I drove throughout western Montana, to Wisdom, Big Hole National Battle Ground, Butte, Walkerville, Hot Springs, Kicking Horse Reservoir, Philipsburg, Drummond and other Hugo landmarks. At the places I drove to I stopped, walked the streets (or the battlefield), found a private place, often the car, and read Hugo's poem about that place aloud.

Then came the ghosts.

I welcomed them.

Some of the ghosts Hugo created. Kathy. The family in Walkerville. The slender, red-haired girl who serves your food. Failed dreams. Cures that never work. Failed love.

My ghosts visited me, too. Ghosts from Kellogg. Failed love. Unrealized dreams. Kids I knew who suffered beatings, poverty, probably worse. They came back to me. So did Jim McLeod. He introduced me to Richard Hugo and wanted to ride with me, wanted to leave I-90 at Drummond and follow Highway 1 to Philipsburg and make our way to Anaconda.

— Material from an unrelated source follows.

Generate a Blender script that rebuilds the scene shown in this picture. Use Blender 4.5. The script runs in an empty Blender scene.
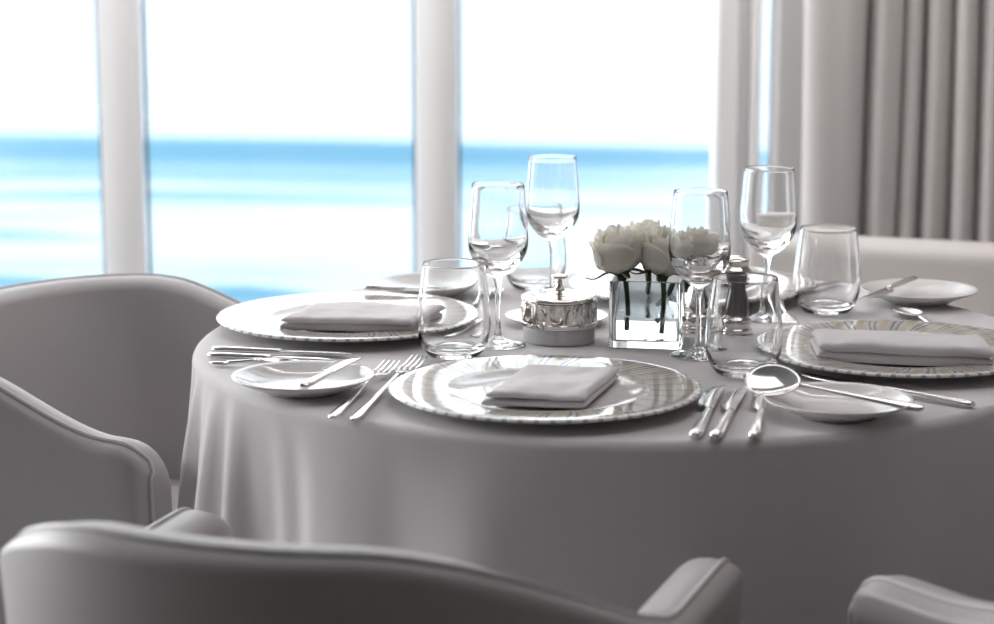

Bruce's ghost hopped in the Honda, too. Bruce hadn't been dead very long, killed in a motorcycle accident near Kellogg. Bruce and I read Richard Hugo aloud to each other at North Idaho College. We loved to say over and over and over and over to each other, "and without salvation, Smelterville".

Hugo peered deep into the Silver Valley. He saw what was broken down. He saw the Cd'A River, "a stream so slate with crap its name pollutes the world."

Bruce and I loved Richard Hugo for knowing the valley we grew up in.

I drove Montana. Never had my Honda "found this forward a gear".

I drove forward to the past, the past I don't have words for, the almost prehistoric past of my eternal soul that Richard Hugo speaks to.

I drove forward to the present, too. To Kellogg. To my 20th high school reunion. To the weekend in my life when I fell in love with Kellogg all over again after a few years of separation.

My friends from high school inspired me to fall in love with Kellogg again.

So did Richard Hugo's ghost and the ghosts his poems invited to visit me.

I can't explain it.

I can only say it brought me a happiness that continues to grow.